--- Begin ---

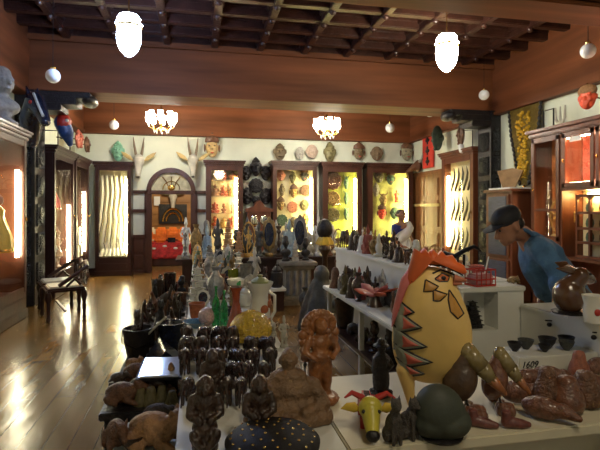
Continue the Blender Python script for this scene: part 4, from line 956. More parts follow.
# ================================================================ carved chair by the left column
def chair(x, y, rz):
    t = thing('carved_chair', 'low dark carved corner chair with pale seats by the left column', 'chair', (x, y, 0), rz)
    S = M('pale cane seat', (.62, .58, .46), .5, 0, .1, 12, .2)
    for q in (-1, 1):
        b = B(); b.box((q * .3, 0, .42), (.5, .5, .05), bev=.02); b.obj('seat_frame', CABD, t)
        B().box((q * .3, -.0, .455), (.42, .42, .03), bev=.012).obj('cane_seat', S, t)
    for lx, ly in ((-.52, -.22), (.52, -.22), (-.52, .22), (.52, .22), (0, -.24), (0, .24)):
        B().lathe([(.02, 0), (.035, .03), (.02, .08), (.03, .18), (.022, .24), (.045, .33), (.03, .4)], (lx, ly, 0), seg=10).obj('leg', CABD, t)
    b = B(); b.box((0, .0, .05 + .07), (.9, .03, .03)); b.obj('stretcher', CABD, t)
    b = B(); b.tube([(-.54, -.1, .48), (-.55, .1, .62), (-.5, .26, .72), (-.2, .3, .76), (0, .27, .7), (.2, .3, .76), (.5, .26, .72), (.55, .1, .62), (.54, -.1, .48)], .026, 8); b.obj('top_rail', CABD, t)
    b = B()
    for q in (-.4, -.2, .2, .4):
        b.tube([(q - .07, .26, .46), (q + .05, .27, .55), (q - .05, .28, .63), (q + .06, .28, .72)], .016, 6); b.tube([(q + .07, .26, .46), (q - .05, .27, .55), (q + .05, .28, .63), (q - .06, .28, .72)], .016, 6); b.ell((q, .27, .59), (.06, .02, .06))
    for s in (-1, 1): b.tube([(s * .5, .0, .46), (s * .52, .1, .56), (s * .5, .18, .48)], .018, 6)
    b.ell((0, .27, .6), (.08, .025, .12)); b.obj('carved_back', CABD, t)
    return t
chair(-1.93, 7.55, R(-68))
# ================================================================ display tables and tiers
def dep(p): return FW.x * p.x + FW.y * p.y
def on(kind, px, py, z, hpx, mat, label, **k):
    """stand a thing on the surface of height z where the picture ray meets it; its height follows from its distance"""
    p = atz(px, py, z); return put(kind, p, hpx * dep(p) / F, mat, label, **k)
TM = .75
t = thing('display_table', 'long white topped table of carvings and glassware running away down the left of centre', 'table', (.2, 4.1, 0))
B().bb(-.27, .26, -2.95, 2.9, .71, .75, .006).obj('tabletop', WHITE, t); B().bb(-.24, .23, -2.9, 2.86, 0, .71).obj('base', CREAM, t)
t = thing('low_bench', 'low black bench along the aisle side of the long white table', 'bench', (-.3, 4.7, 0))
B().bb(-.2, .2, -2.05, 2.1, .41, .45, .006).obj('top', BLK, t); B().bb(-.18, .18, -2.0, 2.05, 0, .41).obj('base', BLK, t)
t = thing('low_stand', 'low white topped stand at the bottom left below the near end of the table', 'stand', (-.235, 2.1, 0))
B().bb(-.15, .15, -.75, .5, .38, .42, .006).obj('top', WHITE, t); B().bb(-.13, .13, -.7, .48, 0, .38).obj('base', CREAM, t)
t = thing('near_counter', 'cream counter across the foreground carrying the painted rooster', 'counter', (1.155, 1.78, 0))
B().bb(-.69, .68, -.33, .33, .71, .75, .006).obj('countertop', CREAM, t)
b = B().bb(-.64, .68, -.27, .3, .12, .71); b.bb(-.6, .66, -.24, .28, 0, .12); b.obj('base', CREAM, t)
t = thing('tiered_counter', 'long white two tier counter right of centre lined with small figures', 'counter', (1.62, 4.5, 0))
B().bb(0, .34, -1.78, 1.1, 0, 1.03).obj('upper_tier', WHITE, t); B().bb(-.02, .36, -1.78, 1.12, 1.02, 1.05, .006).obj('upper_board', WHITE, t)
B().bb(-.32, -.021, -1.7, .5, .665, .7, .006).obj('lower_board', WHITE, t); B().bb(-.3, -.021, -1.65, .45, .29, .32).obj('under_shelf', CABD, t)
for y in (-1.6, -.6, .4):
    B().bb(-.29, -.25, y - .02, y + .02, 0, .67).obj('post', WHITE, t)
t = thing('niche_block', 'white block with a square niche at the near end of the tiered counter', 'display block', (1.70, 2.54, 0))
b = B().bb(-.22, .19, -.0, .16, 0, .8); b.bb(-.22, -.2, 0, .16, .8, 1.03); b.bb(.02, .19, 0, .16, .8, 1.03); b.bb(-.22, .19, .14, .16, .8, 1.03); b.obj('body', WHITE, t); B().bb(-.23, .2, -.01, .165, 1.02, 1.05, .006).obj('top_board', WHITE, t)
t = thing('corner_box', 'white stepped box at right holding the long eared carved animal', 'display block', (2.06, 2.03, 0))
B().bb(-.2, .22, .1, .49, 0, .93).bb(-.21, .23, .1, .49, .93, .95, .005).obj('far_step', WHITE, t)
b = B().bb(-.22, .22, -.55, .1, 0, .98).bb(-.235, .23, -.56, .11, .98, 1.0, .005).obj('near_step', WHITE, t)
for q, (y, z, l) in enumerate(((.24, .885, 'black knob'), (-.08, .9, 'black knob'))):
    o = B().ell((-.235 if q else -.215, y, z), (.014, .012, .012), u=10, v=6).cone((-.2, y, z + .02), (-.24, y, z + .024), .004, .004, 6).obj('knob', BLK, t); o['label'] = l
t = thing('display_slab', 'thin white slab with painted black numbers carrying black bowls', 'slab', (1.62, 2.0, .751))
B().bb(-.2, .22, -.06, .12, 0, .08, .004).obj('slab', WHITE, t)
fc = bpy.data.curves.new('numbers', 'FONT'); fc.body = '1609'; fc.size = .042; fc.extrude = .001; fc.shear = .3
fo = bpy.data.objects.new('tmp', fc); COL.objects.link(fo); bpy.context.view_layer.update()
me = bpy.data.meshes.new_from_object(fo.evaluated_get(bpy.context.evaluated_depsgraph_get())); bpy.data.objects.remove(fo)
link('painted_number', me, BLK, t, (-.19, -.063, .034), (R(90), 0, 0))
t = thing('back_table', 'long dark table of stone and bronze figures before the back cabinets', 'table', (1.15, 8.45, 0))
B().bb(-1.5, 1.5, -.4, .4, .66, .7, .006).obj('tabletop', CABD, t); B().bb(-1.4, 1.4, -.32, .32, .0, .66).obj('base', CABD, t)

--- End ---
--- Begin ---

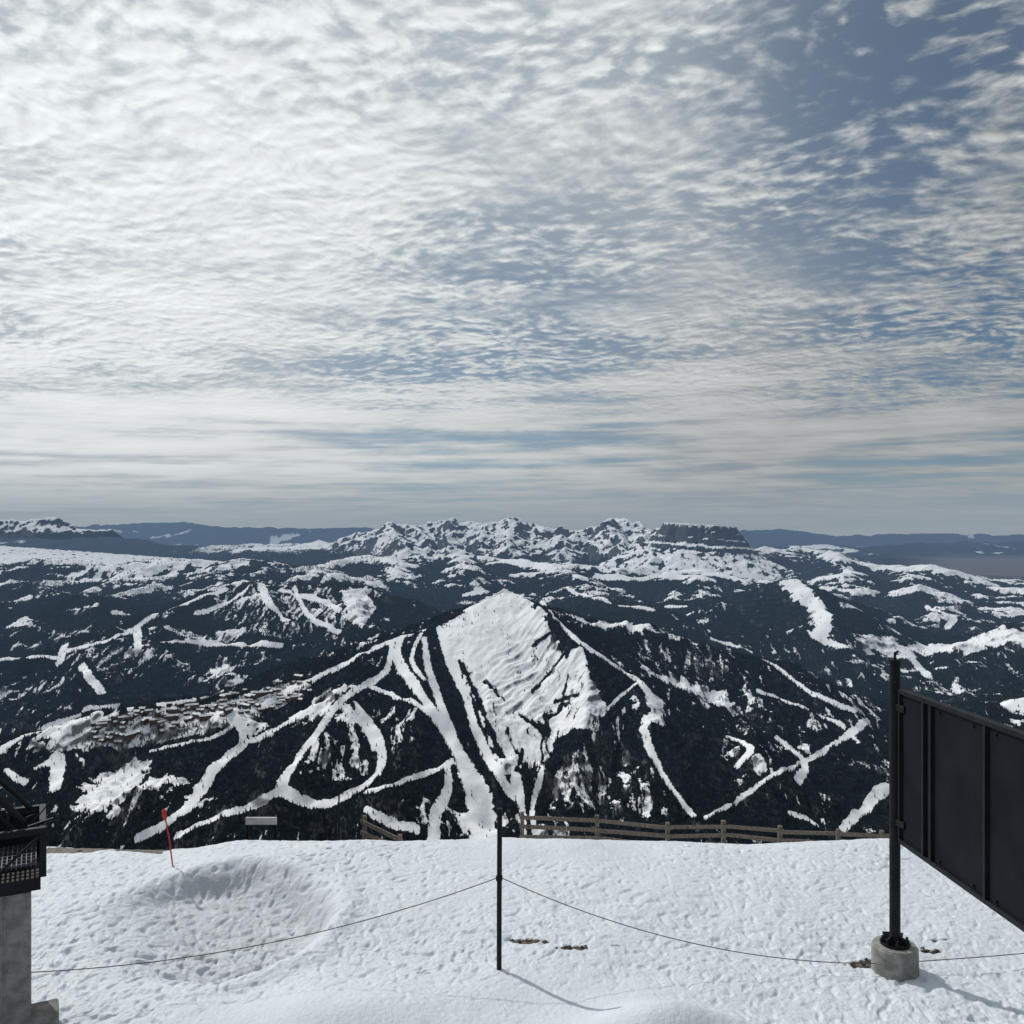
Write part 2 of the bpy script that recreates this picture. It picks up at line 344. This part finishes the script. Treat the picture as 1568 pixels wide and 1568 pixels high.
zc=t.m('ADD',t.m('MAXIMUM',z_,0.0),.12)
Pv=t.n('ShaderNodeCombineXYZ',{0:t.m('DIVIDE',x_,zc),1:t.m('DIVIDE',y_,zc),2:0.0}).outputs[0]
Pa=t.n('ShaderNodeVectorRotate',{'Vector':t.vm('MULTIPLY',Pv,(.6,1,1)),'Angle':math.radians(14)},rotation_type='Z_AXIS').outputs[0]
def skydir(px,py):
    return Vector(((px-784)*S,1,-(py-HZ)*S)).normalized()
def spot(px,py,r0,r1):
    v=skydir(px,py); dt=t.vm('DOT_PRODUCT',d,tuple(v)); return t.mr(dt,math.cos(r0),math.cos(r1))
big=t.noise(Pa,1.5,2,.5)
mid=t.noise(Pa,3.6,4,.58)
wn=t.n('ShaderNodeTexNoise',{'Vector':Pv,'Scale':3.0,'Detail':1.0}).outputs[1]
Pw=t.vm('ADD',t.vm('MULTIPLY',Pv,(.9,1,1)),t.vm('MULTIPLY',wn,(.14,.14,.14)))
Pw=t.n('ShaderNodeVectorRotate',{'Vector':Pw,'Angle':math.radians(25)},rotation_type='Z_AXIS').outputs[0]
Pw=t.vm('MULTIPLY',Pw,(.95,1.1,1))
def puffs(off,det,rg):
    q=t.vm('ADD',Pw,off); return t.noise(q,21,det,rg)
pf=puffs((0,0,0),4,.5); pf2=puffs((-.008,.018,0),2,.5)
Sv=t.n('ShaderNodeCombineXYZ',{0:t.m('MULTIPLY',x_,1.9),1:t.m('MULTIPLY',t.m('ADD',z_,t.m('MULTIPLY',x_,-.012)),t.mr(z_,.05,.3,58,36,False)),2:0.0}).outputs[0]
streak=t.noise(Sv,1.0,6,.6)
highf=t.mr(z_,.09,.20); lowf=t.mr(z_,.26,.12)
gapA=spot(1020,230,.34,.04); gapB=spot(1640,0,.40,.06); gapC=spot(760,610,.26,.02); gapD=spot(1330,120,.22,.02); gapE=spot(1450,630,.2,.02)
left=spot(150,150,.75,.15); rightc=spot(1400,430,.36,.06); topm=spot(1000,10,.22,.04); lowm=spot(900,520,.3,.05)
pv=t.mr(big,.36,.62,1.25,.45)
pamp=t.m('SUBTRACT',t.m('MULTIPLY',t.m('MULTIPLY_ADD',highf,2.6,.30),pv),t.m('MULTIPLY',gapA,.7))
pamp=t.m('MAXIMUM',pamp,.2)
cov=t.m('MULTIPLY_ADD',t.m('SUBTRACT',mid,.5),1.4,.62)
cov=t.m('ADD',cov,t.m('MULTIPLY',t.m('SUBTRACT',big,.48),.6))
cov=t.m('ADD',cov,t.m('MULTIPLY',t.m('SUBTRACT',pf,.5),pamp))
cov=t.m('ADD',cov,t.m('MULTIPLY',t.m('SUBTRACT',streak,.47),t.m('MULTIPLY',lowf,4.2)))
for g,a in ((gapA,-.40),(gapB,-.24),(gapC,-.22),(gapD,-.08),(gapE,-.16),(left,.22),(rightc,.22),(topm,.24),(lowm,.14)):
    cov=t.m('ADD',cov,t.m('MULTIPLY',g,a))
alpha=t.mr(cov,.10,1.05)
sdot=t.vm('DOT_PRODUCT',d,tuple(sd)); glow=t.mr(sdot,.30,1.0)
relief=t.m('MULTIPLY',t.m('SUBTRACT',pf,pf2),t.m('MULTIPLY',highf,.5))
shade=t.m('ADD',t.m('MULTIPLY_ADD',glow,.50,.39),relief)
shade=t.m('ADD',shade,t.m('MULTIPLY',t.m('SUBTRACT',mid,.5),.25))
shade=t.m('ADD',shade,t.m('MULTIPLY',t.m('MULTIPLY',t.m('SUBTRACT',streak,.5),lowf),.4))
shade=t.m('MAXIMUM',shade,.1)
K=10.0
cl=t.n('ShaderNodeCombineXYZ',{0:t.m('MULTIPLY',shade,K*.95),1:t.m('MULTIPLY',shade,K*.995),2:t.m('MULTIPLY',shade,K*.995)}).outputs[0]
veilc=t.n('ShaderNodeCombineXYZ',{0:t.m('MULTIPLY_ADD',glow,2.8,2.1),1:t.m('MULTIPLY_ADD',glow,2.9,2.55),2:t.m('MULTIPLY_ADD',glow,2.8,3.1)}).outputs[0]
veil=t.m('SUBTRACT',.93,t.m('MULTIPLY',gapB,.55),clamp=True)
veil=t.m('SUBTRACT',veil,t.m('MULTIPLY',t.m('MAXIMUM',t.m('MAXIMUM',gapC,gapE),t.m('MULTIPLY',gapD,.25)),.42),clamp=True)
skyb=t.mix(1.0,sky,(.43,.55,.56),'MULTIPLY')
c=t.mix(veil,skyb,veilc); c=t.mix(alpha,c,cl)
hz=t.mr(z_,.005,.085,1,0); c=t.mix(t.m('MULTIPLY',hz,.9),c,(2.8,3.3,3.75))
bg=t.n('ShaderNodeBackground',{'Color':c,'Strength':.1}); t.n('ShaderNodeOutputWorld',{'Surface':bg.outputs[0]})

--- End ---

> **Stated goal**
Gather and return every line that holds the string "picture".

> **Task output**
    """stand a thing on the surface of height z where the picture ray meets it; its height follows from its distance"""
Write part 2 of the bpy script that recreates this picture. It picks up at line 344. This part finishes the script. Treat the picture as 1568 pixels wide and 1568 pixels high.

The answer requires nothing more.